Financial Objectives for Chromebook
Financial objectives in a marketing plan are usually divided into revenue, costs, and advertising. Revenue is one of the primary financial objectives for a company and is the income a business acquires from the ‘standard’ business activities that usually include selling services or products to customers. Since the marketing plan is targeted at Chromebook, a very reasonably priced laptop, the main revenue will come from selling the product. Given the fact that a Chromebook will cost $149 (Macbooks cost approximately $999), and the financial strategy is offering customers exactly what they want at a budget price, the objectified revenue from sales may equal as much as $250 million. Such estimation was based on the analysis of other companies that sell high-quality technology at low prices. For example, despite the fluctuations in popularity, Amazon manages to make $265 million from selling the Kindle e-reader, which costs between $79 and $289.

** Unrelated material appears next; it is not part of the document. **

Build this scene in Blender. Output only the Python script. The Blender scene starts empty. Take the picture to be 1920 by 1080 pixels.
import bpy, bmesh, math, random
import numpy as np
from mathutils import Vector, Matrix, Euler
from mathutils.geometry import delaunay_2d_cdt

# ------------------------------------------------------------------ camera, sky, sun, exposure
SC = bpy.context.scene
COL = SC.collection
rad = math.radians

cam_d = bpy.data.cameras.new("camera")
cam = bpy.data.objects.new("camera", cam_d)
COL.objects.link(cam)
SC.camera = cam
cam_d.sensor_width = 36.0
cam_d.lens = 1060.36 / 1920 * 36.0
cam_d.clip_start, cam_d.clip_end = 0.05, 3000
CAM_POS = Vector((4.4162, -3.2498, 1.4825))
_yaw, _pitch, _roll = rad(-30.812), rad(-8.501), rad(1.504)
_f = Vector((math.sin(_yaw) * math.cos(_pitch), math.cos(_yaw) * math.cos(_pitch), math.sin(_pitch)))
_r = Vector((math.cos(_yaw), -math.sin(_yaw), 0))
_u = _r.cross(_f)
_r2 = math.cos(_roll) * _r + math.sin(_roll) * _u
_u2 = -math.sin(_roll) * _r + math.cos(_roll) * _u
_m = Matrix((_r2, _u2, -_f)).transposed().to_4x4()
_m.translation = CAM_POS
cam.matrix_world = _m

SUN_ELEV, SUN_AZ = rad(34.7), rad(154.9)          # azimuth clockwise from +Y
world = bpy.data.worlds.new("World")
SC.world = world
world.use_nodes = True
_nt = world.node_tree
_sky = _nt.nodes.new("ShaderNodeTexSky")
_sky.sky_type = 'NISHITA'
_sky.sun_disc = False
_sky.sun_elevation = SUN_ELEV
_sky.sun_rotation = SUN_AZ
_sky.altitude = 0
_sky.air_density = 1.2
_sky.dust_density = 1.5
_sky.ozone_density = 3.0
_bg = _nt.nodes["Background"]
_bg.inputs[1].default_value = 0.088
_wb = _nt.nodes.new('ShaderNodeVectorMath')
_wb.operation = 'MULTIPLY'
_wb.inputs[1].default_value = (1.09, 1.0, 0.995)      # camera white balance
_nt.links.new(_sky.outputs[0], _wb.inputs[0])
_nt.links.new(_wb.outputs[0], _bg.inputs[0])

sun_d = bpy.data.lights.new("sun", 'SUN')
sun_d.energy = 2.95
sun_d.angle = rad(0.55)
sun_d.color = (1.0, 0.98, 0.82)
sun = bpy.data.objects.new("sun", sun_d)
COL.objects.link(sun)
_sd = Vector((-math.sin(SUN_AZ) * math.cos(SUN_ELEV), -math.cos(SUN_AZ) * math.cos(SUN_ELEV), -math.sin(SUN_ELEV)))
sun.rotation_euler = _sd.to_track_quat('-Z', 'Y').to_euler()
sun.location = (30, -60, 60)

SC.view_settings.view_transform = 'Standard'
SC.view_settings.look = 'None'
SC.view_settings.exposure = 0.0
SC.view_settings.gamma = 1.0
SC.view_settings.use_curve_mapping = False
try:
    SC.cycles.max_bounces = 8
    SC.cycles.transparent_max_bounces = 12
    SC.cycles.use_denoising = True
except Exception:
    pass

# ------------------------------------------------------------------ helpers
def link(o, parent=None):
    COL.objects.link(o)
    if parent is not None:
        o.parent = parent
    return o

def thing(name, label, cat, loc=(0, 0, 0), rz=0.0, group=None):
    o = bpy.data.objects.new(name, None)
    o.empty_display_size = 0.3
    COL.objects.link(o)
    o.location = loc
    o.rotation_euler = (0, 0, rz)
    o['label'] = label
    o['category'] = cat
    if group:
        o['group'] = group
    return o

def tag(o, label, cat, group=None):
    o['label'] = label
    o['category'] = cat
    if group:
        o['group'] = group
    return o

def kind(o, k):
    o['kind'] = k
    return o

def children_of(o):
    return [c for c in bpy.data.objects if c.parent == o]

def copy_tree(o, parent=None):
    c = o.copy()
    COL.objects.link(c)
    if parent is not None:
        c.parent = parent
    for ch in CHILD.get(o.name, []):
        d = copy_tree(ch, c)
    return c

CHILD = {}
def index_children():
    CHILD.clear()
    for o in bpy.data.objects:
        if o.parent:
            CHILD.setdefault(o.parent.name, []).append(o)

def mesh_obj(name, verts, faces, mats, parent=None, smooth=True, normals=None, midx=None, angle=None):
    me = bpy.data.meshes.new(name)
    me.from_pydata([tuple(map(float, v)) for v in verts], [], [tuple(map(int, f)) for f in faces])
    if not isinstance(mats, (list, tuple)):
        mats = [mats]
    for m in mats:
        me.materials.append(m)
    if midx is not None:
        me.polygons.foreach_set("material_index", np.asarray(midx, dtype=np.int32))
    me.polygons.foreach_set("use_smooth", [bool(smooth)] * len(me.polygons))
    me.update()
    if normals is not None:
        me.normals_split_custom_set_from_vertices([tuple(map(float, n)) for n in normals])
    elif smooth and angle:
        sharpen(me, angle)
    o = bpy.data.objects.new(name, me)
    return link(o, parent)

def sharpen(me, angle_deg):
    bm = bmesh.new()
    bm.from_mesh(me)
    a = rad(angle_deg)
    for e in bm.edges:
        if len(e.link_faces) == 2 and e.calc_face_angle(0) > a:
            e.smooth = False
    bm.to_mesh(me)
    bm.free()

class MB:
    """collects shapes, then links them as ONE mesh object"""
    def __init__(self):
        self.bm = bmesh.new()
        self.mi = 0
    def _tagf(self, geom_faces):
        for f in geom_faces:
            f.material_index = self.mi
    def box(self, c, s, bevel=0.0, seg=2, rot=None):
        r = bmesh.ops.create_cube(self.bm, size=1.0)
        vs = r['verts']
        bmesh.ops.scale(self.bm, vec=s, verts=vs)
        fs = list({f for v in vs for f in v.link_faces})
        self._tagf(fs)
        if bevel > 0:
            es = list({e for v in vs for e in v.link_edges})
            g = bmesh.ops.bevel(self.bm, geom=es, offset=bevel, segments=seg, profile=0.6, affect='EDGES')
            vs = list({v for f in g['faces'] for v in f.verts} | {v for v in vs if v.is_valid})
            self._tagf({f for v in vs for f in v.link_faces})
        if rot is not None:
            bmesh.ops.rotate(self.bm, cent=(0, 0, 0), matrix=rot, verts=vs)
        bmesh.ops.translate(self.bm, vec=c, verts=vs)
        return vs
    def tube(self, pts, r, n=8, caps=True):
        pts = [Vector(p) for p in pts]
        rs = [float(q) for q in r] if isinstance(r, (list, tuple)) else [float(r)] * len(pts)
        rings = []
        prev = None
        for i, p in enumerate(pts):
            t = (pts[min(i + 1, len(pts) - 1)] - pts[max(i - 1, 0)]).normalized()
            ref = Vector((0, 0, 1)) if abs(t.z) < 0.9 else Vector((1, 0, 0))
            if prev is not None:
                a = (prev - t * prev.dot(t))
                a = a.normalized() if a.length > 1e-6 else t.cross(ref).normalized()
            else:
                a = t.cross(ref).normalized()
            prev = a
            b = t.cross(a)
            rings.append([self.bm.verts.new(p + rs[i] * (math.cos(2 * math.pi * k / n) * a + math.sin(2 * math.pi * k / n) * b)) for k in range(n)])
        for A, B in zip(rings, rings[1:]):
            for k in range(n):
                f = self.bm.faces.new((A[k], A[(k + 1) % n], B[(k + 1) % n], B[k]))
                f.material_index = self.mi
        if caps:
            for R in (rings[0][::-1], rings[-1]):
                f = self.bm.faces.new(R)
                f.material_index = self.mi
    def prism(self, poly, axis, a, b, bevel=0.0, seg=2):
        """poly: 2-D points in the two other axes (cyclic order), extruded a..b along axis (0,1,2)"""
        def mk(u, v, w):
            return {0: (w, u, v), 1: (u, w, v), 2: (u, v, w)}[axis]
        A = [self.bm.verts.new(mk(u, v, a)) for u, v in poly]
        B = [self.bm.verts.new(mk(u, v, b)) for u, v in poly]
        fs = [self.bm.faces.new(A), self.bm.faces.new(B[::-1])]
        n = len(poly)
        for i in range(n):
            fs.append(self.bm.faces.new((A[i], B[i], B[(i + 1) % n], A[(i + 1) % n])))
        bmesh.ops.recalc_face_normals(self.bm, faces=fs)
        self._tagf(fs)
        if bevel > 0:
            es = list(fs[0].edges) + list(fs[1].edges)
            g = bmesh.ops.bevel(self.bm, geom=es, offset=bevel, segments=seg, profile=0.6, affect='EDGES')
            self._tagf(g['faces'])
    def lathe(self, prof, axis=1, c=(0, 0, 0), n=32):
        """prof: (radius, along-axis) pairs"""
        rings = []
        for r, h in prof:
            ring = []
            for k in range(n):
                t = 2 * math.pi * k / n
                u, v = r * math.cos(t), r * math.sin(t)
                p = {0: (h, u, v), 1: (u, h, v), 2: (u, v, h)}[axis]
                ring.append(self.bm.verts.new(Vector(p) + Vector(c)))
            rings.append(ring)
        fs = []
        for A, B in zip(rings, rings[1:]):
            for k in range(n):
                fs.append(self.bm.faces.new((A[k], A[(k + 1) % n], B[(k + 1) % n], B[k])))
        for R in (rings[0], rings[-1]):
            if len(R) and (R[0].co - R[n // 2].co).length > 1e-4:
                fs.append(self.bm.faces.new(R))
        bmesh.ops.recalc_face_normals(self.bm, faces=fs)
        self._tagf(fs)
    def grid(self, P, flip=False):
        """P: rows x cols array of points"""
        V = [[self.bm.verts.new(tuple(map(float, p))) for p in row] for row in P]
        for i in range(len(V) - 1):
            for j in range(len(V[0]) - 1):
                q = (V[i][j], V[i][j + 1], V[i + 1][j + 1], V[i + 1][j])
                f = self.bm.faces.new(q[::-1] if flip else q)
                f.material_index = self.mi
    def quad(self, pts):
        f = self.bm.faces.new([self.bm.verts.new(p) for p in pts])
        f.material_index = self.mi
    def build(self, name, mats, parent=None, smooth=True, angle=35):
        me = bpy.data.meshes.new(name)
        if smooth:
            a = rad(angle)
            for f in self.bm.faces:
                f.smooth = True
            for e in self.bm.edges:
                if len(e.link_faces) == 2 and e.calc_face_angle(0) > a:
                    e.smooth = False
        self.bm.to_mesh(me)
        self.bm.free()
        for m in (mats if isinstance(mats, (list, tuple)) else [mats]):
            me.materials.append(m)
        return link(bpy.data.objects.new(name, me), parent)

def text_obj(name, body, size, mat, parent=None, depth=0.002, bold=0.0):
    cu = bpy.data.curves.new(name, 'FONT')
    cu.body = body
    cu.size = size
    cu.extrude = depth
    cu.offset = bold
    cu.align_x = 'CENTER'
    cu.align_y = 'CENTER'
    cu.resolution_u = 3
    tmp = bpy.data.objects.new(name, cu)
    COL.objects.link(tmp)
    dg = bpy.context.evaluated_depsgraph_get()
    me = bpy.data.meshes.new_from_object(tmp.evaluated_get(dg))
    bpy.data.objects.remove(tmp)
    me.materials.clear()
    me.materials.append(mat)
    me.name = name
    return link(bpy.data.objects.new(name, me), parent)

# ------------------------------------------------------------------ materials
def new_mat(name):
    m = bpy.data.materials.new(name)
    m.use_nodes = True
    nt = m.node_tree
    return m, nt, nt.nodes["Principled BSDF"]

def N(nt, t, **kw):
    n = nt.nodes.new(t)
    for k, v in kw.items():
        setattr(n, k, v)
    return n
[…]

The second but as important financial objective is the cost that goes toward manufacturing, material, distribution, shipping, and personnel. This stage requires more in-depth planning since it is important not only to estimate such costs but also to determine how they can be reduced. It is estimated that shipping and distribution costs may equal to $6 million, manufacturing and material cost may equal to $10 million while personnel costs may also equal to $6 million. If to follow the already-examined strategy of Amazon Kindle and apply it to Chromebook, the advertising costs may be as high as $5 million; however, it is important to remember that Google has an advantage over competitors when it comes to advertising (GoogleAds).
Distribution: Direct, Indirect, or Both?
A marketing mix strategy should include the decision about how a business will distribute the end product to customers. Effective distribution is necessary for the business so that the overall marketing and revenue objectives are met to the fullest extent. There are two key distribution channels that Chromebook can employ in its business processes. The first method is a direct-distribution that implies delivering the laptop to the customer straight from the manufacturer without the use of third-party intermediaries.
While such a strategy may be effective for online retailing (customers can buy the Chromebook directly from a website), it will be tricky to implement it with regards to customers that want to buy laptops in physical stores. Since it is not the best option to open specialized stores to sell Chromebooks, indirect distribution can be a solution. In an indirect distribution model, a manufacturer supplies products to a wholesaler, which, in turn, supplies them to a retailer that delivers the product to consumers. This model of distribution will work best for customers that want to experience the Chromebook before buying it directly from a retailer or just prefer shopping in stores.
A combination of the two distribution options may be the best solution for Chromebooks; however, if Google decides not to incorporate indirect distribution into the business process, then the management should look into opening specialized Chromebook shops or maintain the strategy of uniqueness and exclusivity by only selling laptops online. Although, this may not be the most appropriate choice since Chromebooks were created to be attainable, and selling them through only direct channels may limit the company’s chances of becoming popular and successful.
Implementation and Control
While creating a clear business strategy for a new product is one of the key steps a company should make, without immaculate implementation and control, the effects of the strategy may be disastrous. At the implementation stage, Chromebook’s management should go into extra effort to establish a clear marketing and advertisement cycle that will work in favor of the product. By promoting the laptop on social media, creating a dedicated website, filming commercials, and interacting with potential customers directly, the company will establish a solid base for future business operations that will take the product to the next level. It is important to remember that strategic implementation and control should not replace operational control with regards to the product a company sells. The implementation stage requires strict control of all aspects of the business process. It is important to establish clearly defined control markers that will be used by the management for evaluating the effectiveness of the implemented strategies. Such controls can include specific measures such as market shares owned by the company or marketing budgets.
Milestone review will become another important component of the implementation and control of the Chromebook’s strategy since it will allow the management to assess the progress and the development of the business at specific stages. These stages will be chosen in accordance with the points at which the company committed to a specific goal. For example, when the company reaches the point when the first million of Chromebooks is sold, the management should conduct a milestone review to see what specific actions in the implementation process helped the brand achieve such success in order to use them in the future as guiding principles.